:: The exercise ::
Skip any picture you find and retype all the remaining lines exactly.

:: Material provided ::
----------------------------------------
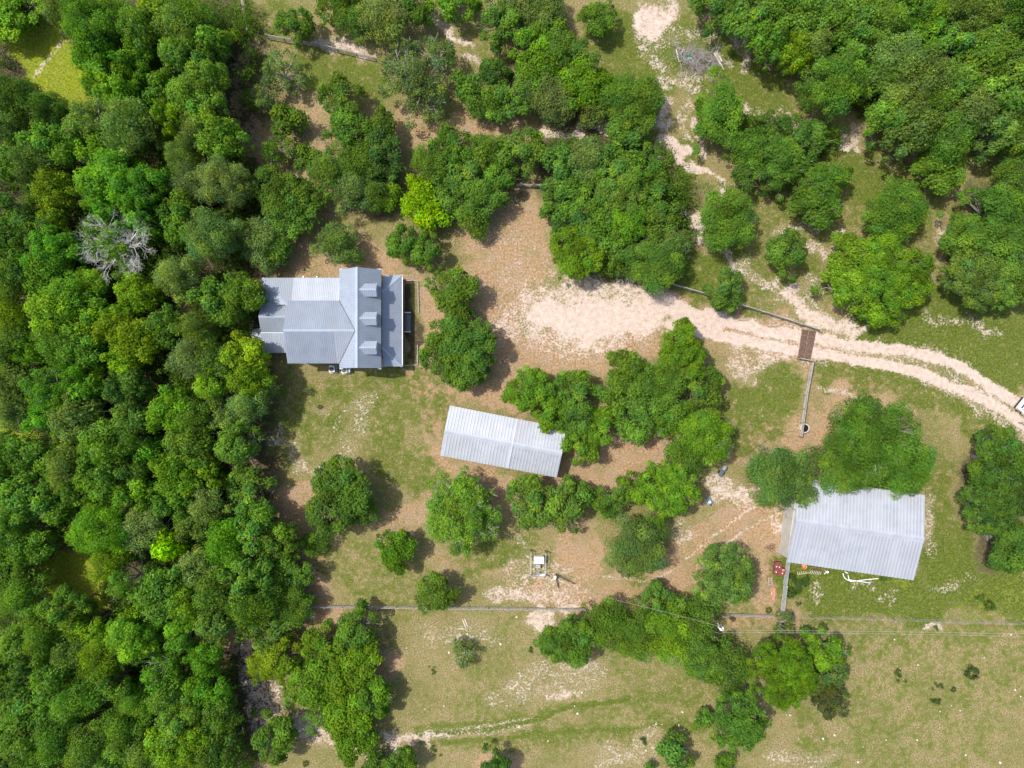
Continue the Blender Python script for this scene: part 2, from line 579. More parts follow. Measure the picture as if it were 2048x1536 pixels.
def ground_material():
    m, n, l, b = nmat("ground_cover")
    tc = n.new("ShaderNodeTexCoord")
    geo = tc.outputs["Object"]

    def noise(scale, detail=4, rough=0.6, dist=0.0, vec=None):
        z = n.new("ShaderNodeTexNoise")
        z.inputs["Scale"].default_value = scale; z.inputs["Detail"].default_value = detail
        z.inputs["Roughness"].default_value = rough; z.inputs["Distortion"].default_value = dist
        l.new(vec or geo, z.inputs["Vector"])
        return z.outputs[0]

    def math_(op, a, bb, c=None):
        z = n.new("ShaderNodeMath"); z.operation = op
        for i, x in enumerate((a, bb, c)):
            if x is None: continue
            if isinstance(x, (int, float)): z.inputs[i].default_value = x
            else: l.new(x, z.inputs[i])
        return z.outputs[0]

    def ramp(f, lo, hi):
        z = n.new("ShaderNodeMapRange"); z.interpolation_type = 'SMOOTHSTEP'
        z.inputs["From Min"].default_value = lo; z.inputs["From Max"].default_value = hi
        l.new(f, z.inputs[0]); return z.outputs[0]

    def mixc(f, a, bb):
        z = n.new("ShaderNodeMix"); z.data_type = 'RGBA'
        if isinstance(f, float): z.inputs[0].default_value = f
        else: l.new(f, z.inputs[0])
        for i, x in ((6, a), (7, bb)):
            if isinstance(x, tuple): z.inputs[i].default_value = (*x, 1)
            else: l.new(x, z.inputs[i])
        return z.outputs[2]

    def attr(k):
        z = n.new("ShaderNodeAttribute"); z.attribute_name = k; return z.outputs["Fac"]

    big = noise(0.16, 4)
    mid = noise(0.5, 5, 0.65)
    fine = noise(1.5, 6, 0.7)
    grain = noise(3.6, 4, 0.75)
    grain2 = noise(4.6, 3, 0.7, 1.6)

    # dry grass and thin turf
    dry = mixc(ramp(noise(5.5, 4, 0.7), 0.33, 0.67), GCOL["dry_dark"], GCOL["dry_pale"])
    dry = mixc(ramp(mid, 0.36, 0.68), dry, mixc(ramp(grain2, 0.35, 0.65), GCOL["dry_green"], GCOL["dry_tan"]))
    green = mixc(ramp(grain, 0.33, 0.67), GCOL["green_dark"], GCOL["green_pale"])  # dark and pale turf tones mixed by the grain noise
    green = mixc(ramp(fine, 0.5, 0.72), green, GCOL["green_yellow"])
    litter = mixc(ramp(grain, 0.3, 0.68), GCOL["litter_dark"], GCOL["litter_pale"])
    litter = mixc(ramp(fine, 0.48, 0.7), litter, GCOL["litter_orange"])
    litter = mixc(math_('MULTIPLY', ramp(mid, 0.44, 0.62), 0.7), litter, mixc(ramp(noise(6.0, 3), 0.35, 0.65), GCOL["soil_dark"], GCOL["soil_pale"]))
    litter = mixc(math_('MULTIPLY', ramp(noise(0.33, 3), 0.5, 0.64), 0.6), litter, dry)
    sand = mixc(ramp(fine, 0.3, 0.7), GCOL["sand_pink"], GCOL["sand_pale"])
    sand = mixc(ramp(grain2, 0.58, 0.70), sand, GCOL["sand_speck"])
    lush = mixc(ramp(grain, 0.3, 0.7), GCOL["lush_dark"], GCOL["lush_pale"])  # dark and pale tones of the lush grass follow the grain noise
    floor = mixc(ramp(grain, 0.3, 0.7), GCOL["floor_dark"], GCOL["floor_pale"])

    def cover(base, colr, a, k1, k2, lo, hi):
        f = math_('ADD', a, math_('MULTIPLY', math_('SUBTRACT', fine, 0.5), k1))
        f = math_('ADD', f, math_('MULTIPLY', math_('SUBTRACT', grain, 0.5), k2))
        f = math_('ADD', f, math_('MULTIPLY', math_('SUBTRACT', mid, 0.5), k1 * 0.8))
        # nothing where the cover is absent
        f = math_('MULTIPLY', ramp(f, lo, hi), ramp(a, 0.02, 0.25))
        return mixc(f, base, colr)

    col = dry
    # stray sandy scuffs and stray green anywhere
    col = mixc(math_('MULTIPLY', ramp(mid, 0.58, 0.72), math_('MULTIPLY', ramp(grain2, 0.40, 0.6), 0.55)), col, sand)
    col = mixc(math_('MULTIPLY', ramp(big, 0.42, 0.60), math_('MULTIPLY', ramp(fine, 0.30, 0.68), 0.72)), col, green)
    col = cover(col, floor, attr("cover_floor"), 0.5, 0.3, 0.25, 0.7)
    col = cover(col, litter, attr("cover_litter"), 1.6, 0.9, 0.25, 0.7)
    col = cover(col, green, attr("cover_green"), 2.2, 1.2, 0.30, 0.8)
    col = cover(col, lush, attr("cover_lush"), 1.0, 0.8, 0.3, 0.8)
    # pale bits of straw and chaff on everything but the bare drive
    chaff = noise(5.2, 2, 0.6, 2.2)
    col = mixc(math_('MULTIPLY', ramp(chaff, 0.585, 0.66), math_('MULTIPLY', ramp(mid, 0.36, 0.6), 0.5)), col, GCOL["straw"])
    col = cover(col, sand, attr("cover_sand"), 1.3, 2.1, 0.30, 0.85)
    l.new(col, b.inputs["Base Color"])
    b.inputs["Roughness"].default_value = 0.95
    b.inputs["Specular IOR Level"].default_value = 0.15
    bp = n.new("ShaderNodeBump"); bp.inputs["Strength"].default_value = 0.7; bp.inputs["Distance"].default_value = 0.10
    h = math_('ADD', grain, math_('MULTIPLY', fine, 1.3))
    l.new(h, bp.inputs["Height"]); l.new(bp.outputs[0], b.inputs["Normal"])
    return m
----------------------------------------
:: Result ::
Continue the Blender Python script for this scene: part 2, from line 579. More parts follow. Measure the picture as if it were 2048x1536 pixels.
def ground_material():
    m, n, l, b = nmat("ground_cover")
    tc = n.new("ShaderNodeTexCoord")
    geo = tc.outputs["Object"]

    def noise(scale, detail=4, rough=0.6, dist=0.0, vec=None):
        z = n.new("ShaderNodeTexNoise")
        z.inputs["Scale"].default_value = scale; z.inputs["Detail"].default_value = detail
        z.inputs["Roughness"].default_value = rough; z.inputs["Distortion"].default_value = dist
        l.new(vec or geo, z.inputs["Vector"])
        return z.outputs[0]

    def math_(op, a, bb, c=None):
        z = n.new("ShaderNodeMath"); z.operation = op
        for i, x in enumerate((a, bb, c)):
            if x is None: continue
            if isinstance(x, (int, float)): z.inputs[i].default_value = x
            else: l.new(x, z.inputs[i])
        return z.outputs[0]

    def ramp(f, lo, hi):
        z = n.new("ShaderNodeMapRange"); z.interpolation_type = 'SMOOTHSTEP'
        z.inputs["From Min"].default_value = lo; z.inputs["From Max"].default_value = hi
        l.new(f, z.inputs[0]); return z.outputs[0]

    def mixc(f, a, bb):
        z = n.new("ShaderNodeMix"); z.data_type = 'RGBA'
        if isinstance(f, float): z.inputs[0].default_value = f
        else: l.new(f, z.inputs[0])
        for i, x in ((6, a), (7, bb)):
            if isinstance(x, tuple): z.inputs[i].default_value = (*x, 1)
            else: l.new(x, z.inputs[i])
        return z.outputs[2]

    def attr(k):
        z = n.new("ShaderNodeAttribute"); z.attribute_name = k; return z.outputs["Fac"]

    big = noise(0.16, 4)
    mid = noise(0.5, 5, 0.65)
    fine = noise(1.5, 6, 0.7)
    grain = noise(3.6, 4, 0.75)
    grain2 = noise(4.6, 3, 0.7, 1.6)

    # dry grass and thin turf
    dry = mixc(ramp(noise(5.5, 4, 0.7), 0.33, 0.67), GCOL["dry_dark"], GCOL["dry_pale"])
    dry = mixc(ramp(mid, 0.36, 0.68), dry, mixc(ramp(grain2, 0.35, 0.65), GCOL["dry_green"], GCOL["dry_tan"]))
    green = mixc(ramp(grain, 0.33, 0.67), GCOL["green_dark"], GCOL["green_pale"])  # dark and pale turf tones mixed by the grain noise
    green = mixc(ramp(fine, 0.5, 0.72), green, GCOL["green_yellow"])
    litter = mixc(ramp(grain, 0.3, 0.68), GCOL["litter_dark"], GCOL["litter_pale"])
    litter = mixc(ramp(fine, 0.48, 0.7), litter, GCOL["litter_orange"])
    litter = mixc(math_('MULTIPLY', ramp(mid, 0.44, 0.62), 0.7), litter, mixc(ramp(noise(6.0, 3), 0.35, 0.65), GCOL["soil_dark"], GCOL["soil_pale"]))
    litter = mixc(math_('MULTIPLY', ramp(noise(0.33, 3), 0.5, 0.64), 0.6), litter, dry)
    sand = mixc(ramp(fine, 0.3, 0.7), GCOL["sand_pink"], GCOL["sand_pale"])
    sand = mixc(ramp(grain2, 0.58, 0.70), sand, GCOL["sand_speck"])
    lush = mixc(ramp(grain, 0.3, 0.7), GCOL["lush_dark"], GCOL["lush_pale"])  # dark and pale tones of the lush grass follow the grain noise
    floor = mixc(ramp(grain, 0.3, 0.7), GCOL["floor_dark"], GCOL["floor_pale"])

    def cover(base, colr, a, k1, k2, lo, hi):
        f = math_('ADD', a, math_('MULTIPLY', math_('SUBTRACT', fine, 0.5), k1))
        f = math_('ADD', f, math_('MULTIPLY', math_('SUBTRACT', grain, 0.5), k2))
        f = math_('ADD', f, math_('MULTIPLY', math_('SUBTRACT', mid, 0.5), k1 * 0.8))
        # nothing where the cover is absent
        f = math_('MULTIPLY', ramp(f, lo, hi), ramp(a, 0.02, 0.25))
        return mixc(f, base, colr)

    col = dry
    # stray sandy scuffs and stray green anywhere
    col = mixc(math_('MULTIPLY', ramp(mid, 0.58, 0.72), math_('MULTIPLY', ramp(grain2, 0.40, 0.6), 0.55)), col, sand)
    col = mixc(math_('MULTIPLY', ramp(big, 0.42, 0.60), math_('MULTIPLY', ramp(fine, 0.30, 0.68), 0.72)), col, green)
    col = cover(col, floor, attr("cover_floor"), 0.5, 0.3, 0.25, 0.7)
    col = cover(col, litter, attr("cover_litter"), 1.6, 0.9, 0.25, 0.7)
    col = cover(col, green, attr("cover_green"), 2.2, 1.2, 0.30, 0.8)
    col = cover(col, lush, attr("cover_lush"), 1.0, 0.8, 0.3, 0.8)
    # pale bits of straw and chaff on everything but the bare drive
    chaff = noise(5.2, 2, 0.6, 2.2)
    col = mixc(math_('MULTIPLY', ramp(chaff, 0.585, 0.66), math_('MULTIPLY', ramp(mid, 0.36, 0.6), 0.5)), col, GCOL["straw"])
    col = cover(col, sand, attr("cover_sand"), 1.3, 2.1, 0.30, 0.85)
    l.new(col, b.inputs["Base Color"])
    b.inputs["Roughness"].default_value = 0.95
    b.inputs["Specular IOR Level"].default_value = 0.15
    bp = n.new("ShaderNodeBump"); bp.inputs["Strength"].default_value = 0.7; bp.inputs["Distance"].default_value = 0.10
    h = math_('ADD', grain, math_('MULTIPLY', fine, 1.3))
    l.new(h, bp.inputs["Height"]); l.new(bp.outputs[0], b.inputs["Normal"])
    return m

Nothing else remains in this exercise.